## SET PROBLEM:
Your task is to repeat all of the data exactly while excluding the pictures.

## INFORMATION SHOWN:
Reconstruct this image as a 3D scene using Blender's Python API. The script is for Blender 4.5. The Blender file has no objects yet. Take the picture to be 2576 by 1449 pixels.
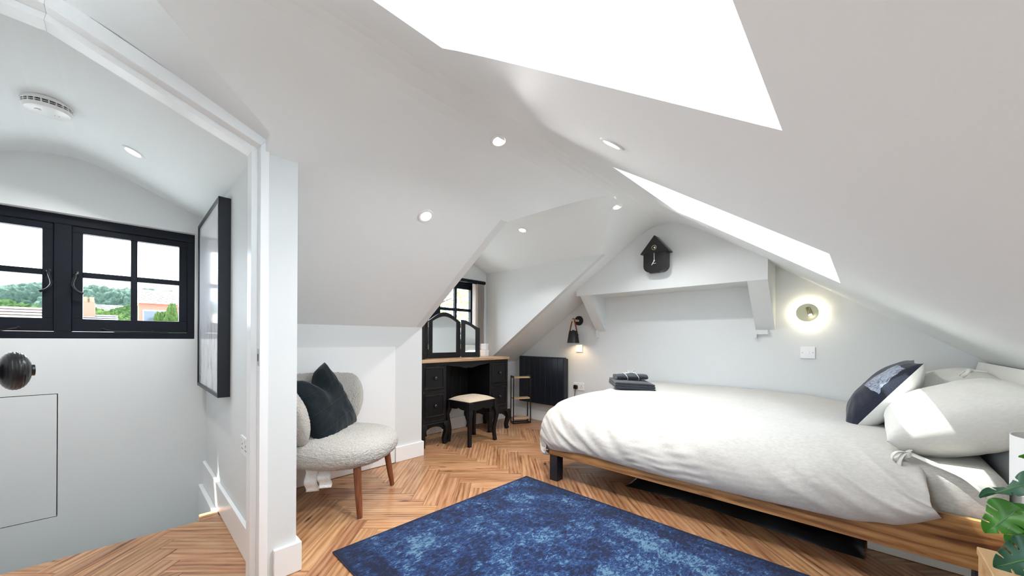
import bpy, bmesh, math, random
from mathutils import Vector, Matrix, noise
from math import sin, cos, pi, sqrt, atan2, radians as rad

# ------------------------------------------------------------------ camera, sky, sun, exposure
scene = bpy.context.scene
COL = scene.collection
FW, FH, FPX = 2576, 1449, 928.29
YAW, ROLL = rad(43.535), rad(0.308)
cam_data = bpy.data.cameras.new('camera')
cam_data.sensor_width = 36.0
cam_data.lens = FPX / FW * 36.0
cam_data.shift_y = (853.26 - FH / 2) / FW
cam_data.clip_start = 0.02
cam = bpy.data.objects.new('camera', cam_data)
COL.objects.link(cam)
cam.matrix_world = Matrix.Translation((0, 0, 1.0)) @ (Matrix.Rotation(YAW - pi / 2, 4, 'Z') @ Matrix.Rotation(pi / 2, 4, 'X') @ Matrix.Rotation(ROLL, 4, 'Z'))
scene.camera = cam

world = bpy.data.worlds.new('sky')
scene.world = world
world.use_nodes = True
bg = world.node_tree.nodes['Background']
bg.inputs[0].default_value = (0.77, 0.89, 1.0, 1)
bg.inputs[1].default_value = 7.0

sun_d = bpy.data.lights.new('sun', 'SUN')
sun_d.energy = 15
sun_d.angle = rad(0.6)
sun_d.color = (1.0, 0.96, 0.9)
sun = bpy.data.objects.new('sun', sun_d)
COL.objects.link(sun)
SUN_DIR = Vector((0.26, -1.0, -1.9)).normalized()
sun.rotation_euler = SUN_DIR.to_track_quat('-Z', 'Y').to_euler()

def portal(loc, direction, sx, sy):
    d = bpy.data.lights.new('portal', 'AREA')
    d.shape = 'RECTANGLE'; d.size = sx; d.size_y = sy
    d.cycles.is_portal = True
    o = bpy.data.objects.new('portal', d)
    COL.objects.link(o); o.location = loc
    o.rotation_euler = Vector(direction).to_track_quat('-Z', 'Y').to_euler()

scene.view_settings.view_transform = 'Standard'
scene.view_settings.look = 'None'
scene.view_settings.gamma = 1.0
scene.view_settings.use_curve_mapping = False
scene.view_settings.exposure = 0.74
scene.cycles.max_bounces = 7
scene.cycles.diffuse_bounces = 4
scene.cycles.glossy_bounces = 3
scene.cycles.transmission_bounces = 2
scene.cycles.use_adaptive_sampling = True
scene.cycles.adaptive_threshold = 0.12
scene.cycles.transparent_max_bounces = 8
scene.cycles.caustics_reflective = False
scene.cycles.caustics_refractive = False
scene.cycles.sample_clamp_indirect = 6.0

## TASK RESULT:
Reconstruct this image as a 3D scene using Blender's Python API. The script is for Blender 4.5. The Blender file has no objects yet. Take the picture to be 2576 by 1449 pixels.
import bpy, bmesh, math, random
from mathutils import Vector, Matrix, noise
from math import sin, cos, pi, sqrt, atan2, radians as rad

# ------------------------------------------------------------------ camera, sky, sun, exposure
scene = bpy.context.scene
COL = scene.collection
FW, FH, FPX = 2576, 1449, 928.29
YAW, ROLL = rad(43.535), rad(0.308)
cam_data = bpy.data.cameras.new('camera')
cam_data.sensor_width = 36.0
cam_data.lens = FPX / FW * 36.0
cam_data.shift_y = (853.26 - FH / 2) / FW
cam_data.clip_start = 0.02
cam = bpy.data.objects.new('camera', cam_data)
COL.objects.link(cam)
cam.matrix_world = Matrix.Translation((0, 0, 1.0)) @ (Matrix.Rotation(YAW - pi / 2, 4, 'Z') @ Matrix.Rotation(pi / 2, 4, 'X') @ Matrix.Rotation(ROLL, 4, 'Z'))
scene.camera = cam

world = bpy.data.worlds.new('sky')
scene.world = world
world.use_nodes = True
bg = world.node_tree.nodes['Background']
bg.inputs[0].default_value = (0.77, 0.89, 1.0, 1)
bg.inputs[1].default_value = 7.0

sun_d = bpy.data.lights.new('sun', 'SUN')
sun_d.energy = 15
sun_d.angle = rad(0.6)
sun_d.color = (1.0, 0.96, 0.9)
sun = bpy.data.objects.new('sun', sun_d)
COL.objects.link(sun)
SUN_DIR = Vector((0.26, -1.0, -1.9)).normalized()
sun.rotation_euler = SUN_DIR.to_track_quat('-Z', 'Y').to_euler()

def portal(loc, direction, sx, sy):
    d = bpy.data.lights.new('portal', 'AREA')
    d.shape = 'RECTANGLE'; d.size = sx; d.size_y = sy
    d.cycles.is_portal = True
    o = bpy.data.objects.new('portal', d)
    COL.objects.link(o); o.location = loc
    o.rotation_euler = Vector(direction).to_track_quat('-Z', 'Y').to_euler()

scene.view_settings.view_transform = 'Standard'
scene.view_settings.look = 'None'
scene.view_settings.gamma = 1.0
scene.view_settings.use_curve_mapping = False
scene.view_settings.exposure = 0.74
scene.cycles.max_bounces = 7
scene.cycles.diffuse_bounces = 4
scene.cycles.glossy_bounces = 3
scene.cycles.transmission_bounces = 2
scene.cycles.use_adaptive_sampling = True
scene.cycles.adaptive_threshold = 0.12
scene.cycles.transparent_max_bounces = 8
scene.cycles.caustics_reflective = False
scene.cycles.caustics_refractive = False
scene.cycles.sample_clamp_indirect = 6.0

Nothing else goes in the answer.